Under the new law, the State Audit’s expanded remit includes the financial and administrative audit. It also includes presenting evidence to the Prosecutor General Office, which in effect represents the public and initiates legal prosecution for crimes committed against public interests or funds, whether the culprits are ordinary citizens or government officials. This covers all government officials as well as officers and directors in government-owned companies or where the government owns a minimum of 40% of the company’s shares. Also, under the new law, these government officials, including formerly exempted ministers, are required by law to file a form declaring their assets and wealth. Though this is the first time they are obliged by law to report such data, which was deemed, until 2011 Omani Spring, very personal and privileged information, they are required by law now to have the declaration filed in on an annual basis. Moreover, this whole process is kept under public scrutiny which keeps track of all development, thanks to social media and smart phones. It is worth noting here that according to last year’s amendments to the Basic Law of the State, the State Audit is obliged by law to present a copy of its annual report of findings to the Majlis Shura (the elected chamber of the bi-cameral council of Oman), which in turn will debate and discuss it publicly.

The influence of the Arab/Omani spring cannot go unnoticed in this context. In 1983, Oman promulgated its first consolidated law on avoiding conflict of interest and protecting public funds. However, the law was never effectively put to use. In fact, a major embezzlement scandal emerged shortly after, in 1985. The high-level personnel involved were simply removed from office and left to enjoy their accumulated wealth. This was not the first or last time such treatment took place vis-à-vis high-level officials misappropriating public funds.

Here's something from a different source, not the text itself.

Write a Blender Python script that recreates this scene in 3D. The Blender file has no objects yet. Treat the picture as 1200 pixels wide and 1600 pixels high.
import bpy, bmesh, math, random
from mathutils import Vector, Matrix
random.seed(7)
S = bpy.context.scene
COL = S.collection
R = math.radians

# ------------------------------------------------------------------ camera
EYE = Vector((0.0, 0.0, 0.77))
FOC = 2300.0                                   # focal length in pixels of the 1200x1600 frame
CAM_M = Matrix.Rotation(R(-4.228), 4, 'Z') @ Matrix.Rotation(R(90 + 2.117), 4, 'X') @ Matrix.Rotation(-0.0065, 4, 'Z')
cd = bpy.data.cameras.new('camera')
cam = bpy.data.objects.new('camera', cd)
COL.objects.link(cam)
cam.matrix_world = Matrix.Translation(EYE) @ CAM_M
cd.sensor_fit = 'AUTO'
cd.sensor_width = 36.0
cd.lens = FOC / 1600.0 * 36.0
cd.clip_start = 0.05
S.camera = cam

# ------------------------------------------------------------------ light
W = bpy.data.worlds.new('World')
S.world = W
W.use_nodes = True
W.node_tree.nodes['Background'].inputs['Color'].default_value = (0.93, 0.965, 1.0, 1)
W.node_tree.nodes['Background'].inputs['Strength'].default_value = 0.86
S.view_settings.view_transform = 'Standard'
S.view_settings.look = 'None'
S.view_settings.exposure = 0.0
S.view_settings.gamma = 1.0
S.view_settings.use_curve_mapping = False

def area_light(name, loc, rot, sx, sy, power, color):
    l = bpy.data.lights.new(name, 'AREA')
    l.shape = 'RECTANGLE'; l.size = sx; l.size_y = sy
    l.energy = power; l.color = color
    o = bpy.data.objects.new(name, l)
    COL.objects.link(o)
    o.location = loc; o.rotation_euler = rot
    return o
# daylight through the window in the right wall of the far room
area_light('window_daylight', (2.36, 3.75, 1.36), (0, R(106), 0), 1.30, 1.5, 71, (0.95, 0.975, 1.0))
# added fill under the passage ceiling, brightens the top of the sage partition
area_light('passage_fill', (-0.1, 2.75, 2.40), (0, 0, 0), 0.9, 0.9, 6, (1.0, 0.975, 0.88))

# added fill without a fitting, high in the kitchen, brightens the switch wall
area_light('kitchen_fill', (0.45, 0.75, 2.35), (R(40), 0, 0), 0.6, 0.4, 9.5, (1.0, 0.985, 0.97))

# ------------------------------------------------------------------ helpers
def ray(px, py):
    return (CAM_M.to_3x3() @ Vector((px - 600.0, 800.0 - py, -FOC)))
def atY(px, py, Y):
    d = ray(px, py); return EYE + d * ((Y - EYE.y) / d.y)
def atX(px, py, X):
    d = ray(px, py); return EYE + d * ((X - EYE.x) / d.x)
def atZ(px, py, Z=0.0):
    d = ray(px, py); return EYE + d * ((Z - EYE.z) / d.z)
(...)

Conflict of interest became a very hot issue once again upon the promulgation of the Basic Law of the State in 1996. However, it was soon to wither away. What became evident to the populace is that such laws are often ignored. What people were made to believe is that these laws lacked political will and that they were made for public consumption only and not for real implementation. People even joked about the resilience of established commercial interests cross-fertilized with vested political interests. 

This move of the State Audit must be read in tandem with the spirit of the Arab/Omani spring of 2011, which was largely ignited by economic disparity fueled by blatantly rising levels of corruption and its manifestations across the board. Calls during the 2011 sit-ins and subsequent public discussions focused on reforms curbing the rising corruption and prosecuting the responsible public officials. Evidence and examples of corruption and the means to discover and curb such behavior were the subject of public discourse, lectures and discussions.

Information and Communications Technology (ICT) and social media have helped promote this knowledge and discourse. The citizenry found in the ICT and social media an avenue to get information on officials and transactions and to report violations and evidence of such violations. In fact, the State Audit has developed an electronic system whereby members of the public can report directly incidence of white collar crimes. The system is not perfect yet, but has proven to have had a good impact on government transparency and public accountability.

A significant outcome of this trend will be, hopefully, greater confidence in the reforms embarked upon after the 2011 unrests, which in due course might restore faith in the aging absolute monarchical system.

Ahmed Ali M. al-Mukhaini is an independent researcher in political developments, human rights and dialogue, and the former assistant secretary-general for the Shura Council in Oman.